16. It would be a different aspect if such training is notified in the very recruitment rules itself as a part of essential qualifications/experience, in which event, the same should be included as held by the Apex Court in the case of Krishan Lal vs State of Haryana (2009) 14 SCC 745 wherein one of the national Trade Certificate and Craft Instructor Training Course in trade was one of the essential qualifications, and the said course also included a training for a period of two years. As regards experience, the requirement was five years' practical/teaching experience including the period mentioned in the aforesaid National Trade Certificate. The Apex Court accordingly held that the said training period would be treated as a part of experience.

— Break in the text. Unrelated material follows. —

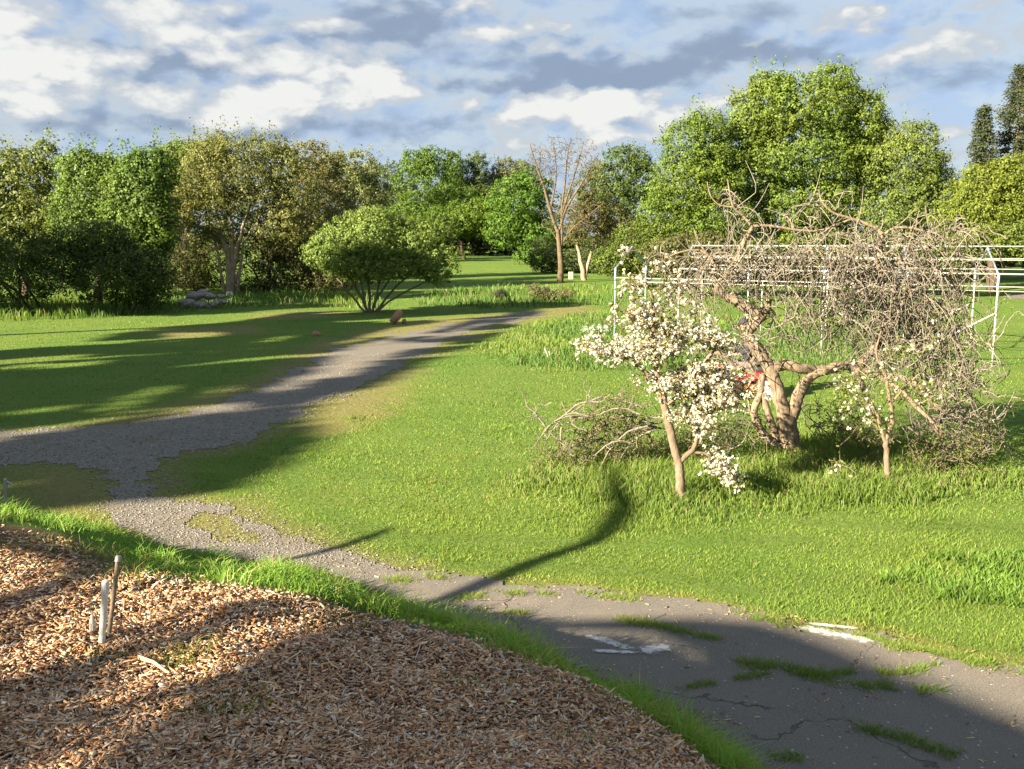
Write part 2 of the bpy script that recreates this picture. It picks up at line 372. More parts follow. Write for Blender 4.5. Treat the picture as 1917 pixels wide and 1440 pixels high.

17. From the above decisions of the Apex Court, we have no modicum of doubt that the apprenticeship training cannot be termed as experience. Independent of such apprenticeship when the applicant has at his credit two years experience, he not only possesses the prescribed experience but also possesses the preferential qualification and the same is with reference to the second notification dated 26-04-2012. In so far as first notification is concerned, he does not fulfill the qualifications. Respondents may thus go ahead in respect of appointment of the suitable candidate on the basis of the applications submitted by various aspirants and if the private respondent happens to be one who stands first in merit amongst the eligible candidates, his case may be processed accordingly. In respect of the second notification, as the applicant fulfills the requisite qualification, experience and also has at his credit the preferred qualification of apprenticeship, his case should be considered in respect of the other appointment for which the second notification vide Annexure A-11 has been issued. In case the applicant comes in merit in the same in comparison with other aspirants who had applied in response to the said notification, action to fill up the said post may be taken to appoint the applicant.
18. The OA is disposed of accordingly. The stay imposed vide order dated 04.03.2013 has been removed. As the stay lasted for about five months, respondents are expected to take immediate action in filling up of the posts. No costs.
(K.GEORGE JOSEPH) (Dr.K.B.S.RAJAN) Member (A) Member (J) aa.